Viver numa aldeia pequena com verde até perder de vista, um rio e o chilrear de passarinhos é o sonho de muitos citadinos, cansados da azáfama ruidosa das cidades.
Eu vivo numa aldeia pequena desde sempre. Tenho a sorte de abrir a janela do quarto e ver uma natureza imensa, uma quantidade sísmica de vibrações de ar puro, de chilrear de pássaros, de correr de água. Posso sair de casa e dizer bom dia a pessoas que me conhecem desde que nasci e ainda me chamam pelo nome da minha mãe até, um minuto e trinta segundos depois, estar sentada no sofá da minha avó, a comer sonhos e rabanadas e a ouvi-la dizer constantemente que eu sou a moça mais bonita da freguesia, enquanto os sonhos e as rabanadas vão descendo até às ancas.
Tive sempre um enorme orgulho por ter nascido e crescido em Fonte Arcada. Conheço os caminhos e os lugares como as palmas das mãos e sempre fiz tudo para ajudar, à minha maneira, ao crescimento da terra: abdico de dias de férias para trabalhar em colónias, perco horas de estudo em reuniões, perco anos de vida em preocupações.
Mas o crescimento faz-se na cooperação com pessoas e, nos últimos tempos, as da minha terra, da terra que me viu crescer, tem-me desiludido de uma forma tão intensa que conseguiu destruir o encanto de Fonte Arcada.
Sempre soube que, num meio pequeno, as conversas giram em torno da vida alheia. As pessoas preocupam-se, 24 horas por dia, em atirar pedras, quando têm telhados de cristal. Acordam e adormecem a falar mal do vizinho e estou convencida de que nem nos sonhos interrompem a árdua tarefa de denegrir, gozar, humilhar e rebaixar quem, muitas vezes, não merece.
Hoje apercebi-me de que as pessoas de Fonte Arcada evoluiram. Agora, já não o fazem com os cúmplices e em segredo. Fazem-no descaradamente, no meio de dezenas de pessoas. Hoje, alguém gozou com o meu avô enquanto os restantes já não escondiam a gargalhada. Eu estava a um metro de distância, mas limitei-me a sorrir interiormente; eu sei que, nesta terra, rir dos outros serve para esconder as próprias fragilidades e dificuldades. É sempre mais fácil colocar a máscara do forte, do inabalável. Confere.

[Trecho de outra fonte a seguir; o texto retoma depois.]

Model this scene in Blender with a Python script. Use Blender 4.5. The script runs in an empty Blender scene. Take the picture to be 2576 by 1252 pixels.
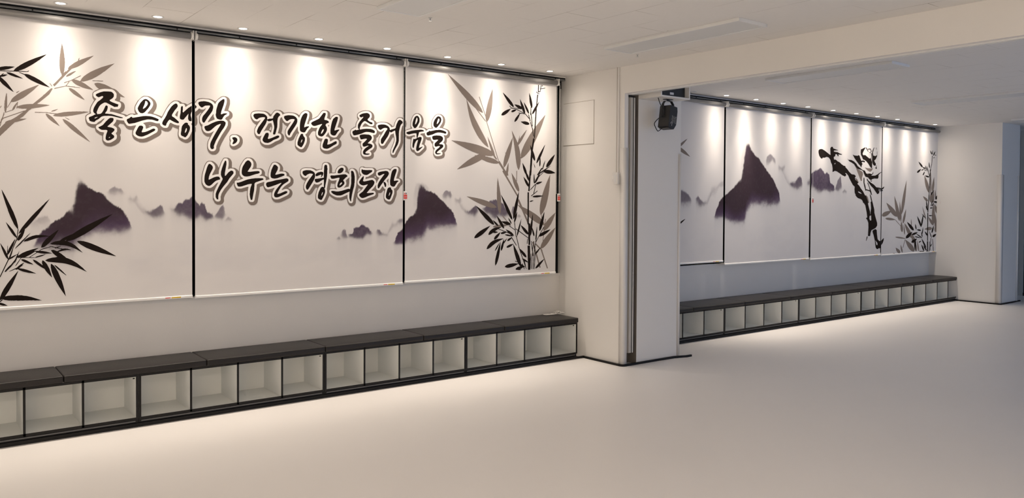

Os meus amigos de infância transformaram-se em desconhecidos, com quem a convivência é quase uma obrigação, porque nos separa uma freguesia dividida por uma cor política, um jogo de interesses em que as peças são cabeças que rolam, em que se faz batota sem pesos de consciência e o prémio é atribuído ao falsificador, que pouco mais tem do que a aparência das palavras com que se autovaloriza.
Fonte Arcada está cinzenta. E eu penso que, um dia, quando a avó, o avô, a prima São e a tia Glória já cá não estiverem, não vai sobejar mais nenhum motivo para ficar.